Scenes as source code
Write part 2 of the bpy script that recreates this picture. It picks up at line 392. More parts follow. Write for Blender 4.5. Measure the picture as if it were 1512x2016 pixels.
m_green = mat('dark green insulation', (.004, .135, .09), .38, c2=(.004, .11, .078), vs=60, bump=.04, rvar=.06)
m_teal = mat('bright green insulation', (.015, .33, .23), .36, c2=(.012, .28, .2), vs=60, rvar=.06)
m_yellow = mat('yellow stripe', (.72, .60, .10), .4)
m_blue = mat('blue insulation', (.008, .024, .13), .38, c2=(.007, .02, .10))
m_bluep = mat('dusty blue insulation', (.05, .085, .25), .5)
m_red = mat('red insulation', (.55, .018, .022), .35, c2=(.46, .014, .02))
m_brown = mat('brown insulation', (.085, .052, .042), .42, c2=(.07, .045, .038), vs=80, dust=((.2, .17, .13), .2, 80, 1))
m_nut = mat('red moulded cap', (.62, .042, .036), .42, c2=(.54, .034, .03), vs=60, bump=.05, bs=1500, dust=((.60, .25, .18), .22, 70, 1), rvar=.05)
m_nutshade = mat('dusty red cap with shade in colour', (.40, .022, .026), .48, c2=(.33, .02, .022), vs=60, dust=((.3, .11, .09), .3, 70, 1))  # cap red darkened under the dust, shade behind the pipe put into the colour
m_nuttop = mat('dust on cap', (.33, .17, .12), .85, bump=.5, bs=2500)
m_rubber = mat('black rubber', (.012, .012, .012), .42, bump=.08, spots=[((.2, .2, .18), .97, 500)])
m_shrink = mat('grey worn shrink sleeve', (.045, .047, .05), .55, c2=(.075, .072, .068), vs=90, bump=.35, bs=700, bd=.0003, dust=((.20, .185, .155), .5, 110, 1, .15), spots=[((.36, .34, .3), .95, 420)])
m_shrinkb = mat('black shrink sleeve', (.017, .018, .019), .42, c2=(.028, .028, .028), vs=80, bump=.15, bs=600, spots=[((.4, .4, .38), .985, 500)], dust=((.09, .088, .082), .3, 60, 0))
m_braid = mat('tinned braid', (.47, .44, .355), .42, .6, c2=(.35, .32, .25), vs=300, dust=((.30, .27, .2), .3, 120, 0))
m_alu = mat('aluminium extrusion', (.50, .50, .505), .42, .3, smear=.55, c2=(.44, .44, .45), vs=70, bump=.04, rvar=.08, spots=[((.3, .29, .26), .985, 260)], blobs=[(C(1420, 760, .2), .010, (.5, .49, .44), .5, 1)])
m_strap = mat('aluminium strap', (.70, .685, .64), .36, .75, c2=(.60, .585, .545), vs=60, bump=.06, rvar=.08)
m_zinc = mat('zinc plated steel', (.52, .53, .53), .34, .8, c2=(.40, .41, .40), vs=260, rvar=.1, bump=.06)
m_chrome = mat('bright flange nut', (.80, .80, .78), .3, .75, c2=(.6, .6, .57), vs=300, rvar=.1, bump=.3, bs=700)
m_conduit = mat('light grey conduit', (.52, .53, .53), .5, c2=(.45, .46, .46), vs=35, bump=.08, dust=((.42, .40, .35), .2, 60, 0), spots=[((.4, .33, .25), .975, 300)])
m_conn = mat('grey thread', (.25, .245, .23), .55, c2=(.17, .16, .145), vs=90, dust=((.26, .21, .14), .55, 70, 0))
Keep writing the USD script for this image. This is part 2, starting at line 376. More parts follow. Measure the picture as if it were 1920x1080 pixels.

▶ [What you have to do] Without leaving anything out, give the entries again exactly.

▶ [Response below]
Write part 2 of the bpy script that recreates this picture. It picks up at line 392. More parts follow. Write for Blender 4.5. Measure the picture as if it were 1512x2016 pixels.
m_green = mat('dark green insulation', (.004, .135, .09), .38, c2=(.004, .11, .078), vs=60, bump=.04, rvar=.06)
m_teal = mat('bright green insulation', (.015, .33, .23), .36, c2=(.012, .28, .2), vs=60, rvar=.06)
m_yellow = mat('yellow stripe', (.72, .60, .10), .4)
m_blue = mat('blue insulation', (.008, .024, .13), .38, c2=(.007, .02, .10))
m_bluep = mat('dusty blue insulation', (.05, .085, .25), .5)
m_red = mat('red insulation', (.55, .018, .022), .35, c2=(.46, .014, .02))
m_brown = mat('brown insulation', (.085, .052, .042), .42, c2=(.07, .045, .038), vs=80, dust=((.2, .17, .13), .2, 80, 1))
m_nut = mat('red moulded cap', (.62, .042, .036), .42, c2=(.54, .034, .03), vs=60, bump=.05, bs=1500, dust=((.60, .25, .18), .22, 70, 1), rvar=.05)
m_nutshade = mat('dusty red cap with shade in colour', (.40, .022, .026), .48, c2=(.33, .02, .022), vs=60, dust=((.3, .11, .09), .3, 70, 1))  # cap red darkened under the dust, shade behind the pipe put into the colour
m_nuttop = mat('dust on cap', (.33, .17, .12), .85, bump=.5, bs=2500)
m_rubber = mat('black rubber', (.012, .012, .012), .42, bump=.08, spots=[((.2, .2, .18), .97, 500)])
m_shrink = mat('grey worn shrink sleeve', (.045, .047, .05), .55, c2=(.075, .072, .068), vs=90, bump=.35, bs=700, bd=.0003, dust=((.20, .185, .155), .5, 110, 1, .15), spots=[((.36, .34, .3), .95, 420)])
m_shrinkb = mat('black shrink sleeve', (.017, .018, .019), .42, c2=(.028, .028, .028), vs=80, bump=.15, bs=600, spots=[((.4, .4, .38), .985, 500)], dust=((.09, .088, .082), .3, 60, 0))
m_braid = mat('tinned braid', (.47, .44, .355), .42, .6, c2=(.35, .32, .25), vs=300, dust=((.30, .27, .2), .3, 120, 0))
m_alu = mat('aluminium extrusion', (.50, .50, .505), .42, .3, smear=.55, c2=(.44, .44, .45), vs=70, bump=.04, rvar=.08, spots=[((.3, .29, .26), .985, 260)], blobs=[(C(1420, 760, .2), .010, (.5, .49, .44), .5, 1)])
m_strap = mat('aluminium strap', (.70, .685, .64), .36, .75, c2=(.60, .585, .545), vs=60, bump=.06, rvar=.08)
m_zinc = mat('zinc plated steel', (.52, .53, .53), .34, .8, c2=(.40, .41, .40), vs=260, rvar=.1, bump=.06)
m_chrome = mat('bright flange nut', (.80, .80, .78), .3, .75, c2=(.6, .6, .57), vs=300, rvar=.1, bump=.3, bs=700)
m_conduit = mat('light grey conduit', (.52, .53, .53), .5, c2=(.45, .46, .46), vs=35, bump=.08, dust=((.42, .40, .35), .2, 60, 0), spots=[((.4, .33, .25), .975, 300)])
m_conn = mat('grey thread', (.25, .245, .23), .55, c2=(.17, .16, .145), vs=90, dust=((.26, .21, .14), .55, 70, 0))
Keep writing the USD script for this image. This is part 2, starting at line 376. More parts follow. Measure the picture as if it were 1920x1080 pixels.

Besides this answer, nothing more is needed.